"There is no difference between this and the single Marigold but that the flowers are single, consisting of one row of leaves of the same color; either paler or deeper yellow, standing about a great brown thrum in the middle. Our gardens are the chief places for the double flowers to grow in."

Another description is contained in the famous "Gardener's Labyrinth" by Didymus Mountain (Thomas Hill):[66]

"The Marigold, named of the herbarians Calendula, is so properly termed for that in every Calend and in each month this reneweth of the own accord and is found to bear flowers as well in Winter as Summer, for which cause the Italians name the same the flower of every month. But some term it the Sun's Spowse, or the follower of the Sun; and is of some named the Husbandman's Dial, in that the same showeth to them both the morning and evening tide. Others name it the Sun's Bride and Sun's Herb, in that the flowers of the same follow the Sun as from the rising by the South into the West; and by a notable turning obeying to the Sun, in such manner that what part of Heaven he possesseth they unto the same turned behold, and that in a cloudy and thick air like directed, as if they should be revived, quickened and moved with the spirit of him. Such is the love of it knowen to be toward that royal Star, being in the night time for desire of him as pensive and sad, they be shut or closed together; but at the noontime of the day fully spread abroad as if they with spread arms longed, or diligently attended, to embrace their Bridegroom. This Marigold is a singular kind of herb, sown in gardens as well for the pot as for the decking of garlands, beautifying of Nosegays and to be worn in the bosom."

[66] See [p. 68.]

The Marigold is supposed to be the Chrysanthemum or gold-flower of the Greeks, the Heliotrope-solsequium; and the story goes that the flower was originally the nymph Clytie, who gazed all day upon the Sun with whom she had fallen in love. At length she was turned into the flower. "All yellow flowers," said St. Francis de Sales, "and above all those that the Greeks call Heliotrope and we call Sunflower, not only rejoice at the sight of the sun, but follow with loving fidelity the attraction of its rays, gazing at the Sun and turning towards it from its rising to its setting."

Very charmingly does George Wither, a contemporary of Shakespeare, refer to this:

When with a serious musing I behold
The grateful and obsequious Marigold,
How duly every morning she displays
Her open breast when Phœbus spreads his rays;
How she observes him in his daily walk,
Still bending towards him her small slender stalk;
How when he down declines she droops and mourns,
Bedewed, as 'twere, with tears till he returns;
And how she veils her flowers when he is gone.
When this I meditate methinks the flowers
Have spirits far more generous than ours.

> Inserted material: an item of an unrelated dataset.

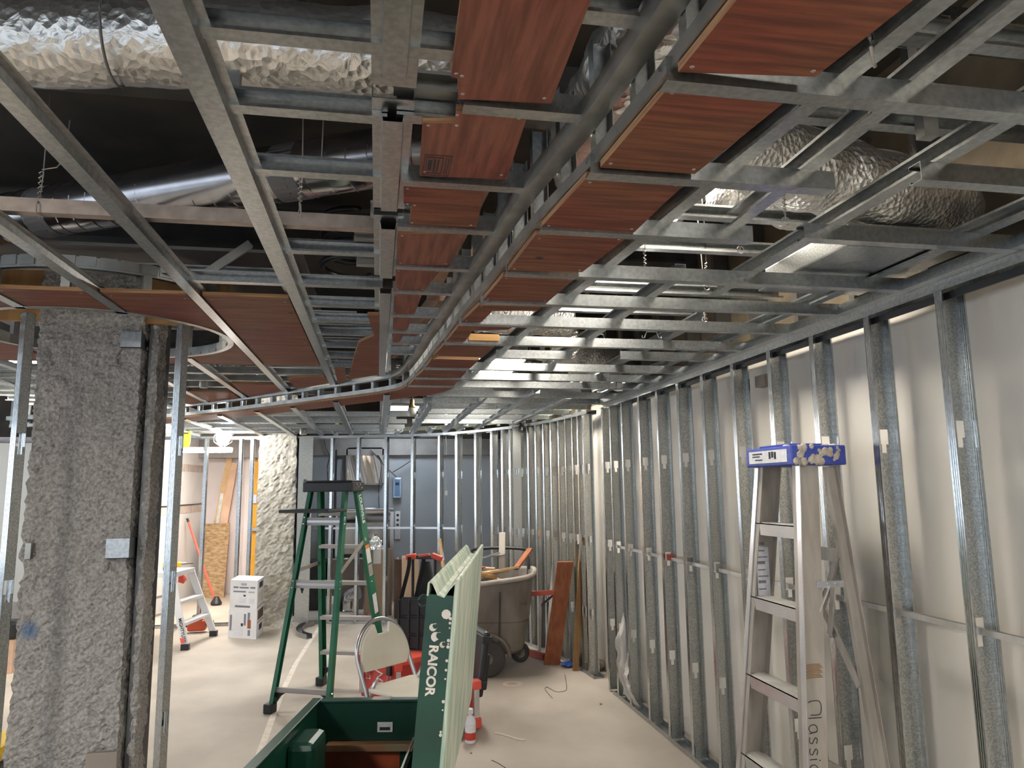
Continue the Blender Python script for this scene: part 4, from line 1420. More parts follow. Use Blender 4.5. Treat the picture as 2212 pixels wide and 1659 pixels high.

Margaret of Orleans, grandmother of Henri IV, knowing well the legend of the flower, chose for her device a marigold with the motto, je ne veux suivre que lui seul.

In the reign of Henry VIII the marigold was often called "Souvenir" and sentimental ladies wore wreaths of marigolds mixed with the heartsease. To dream of marigolds denoted prosperity, riches, success, and a happy and a wealthy marriage. As the marigold was a solar flower, the astrologers placed it under the sign and care of Leo.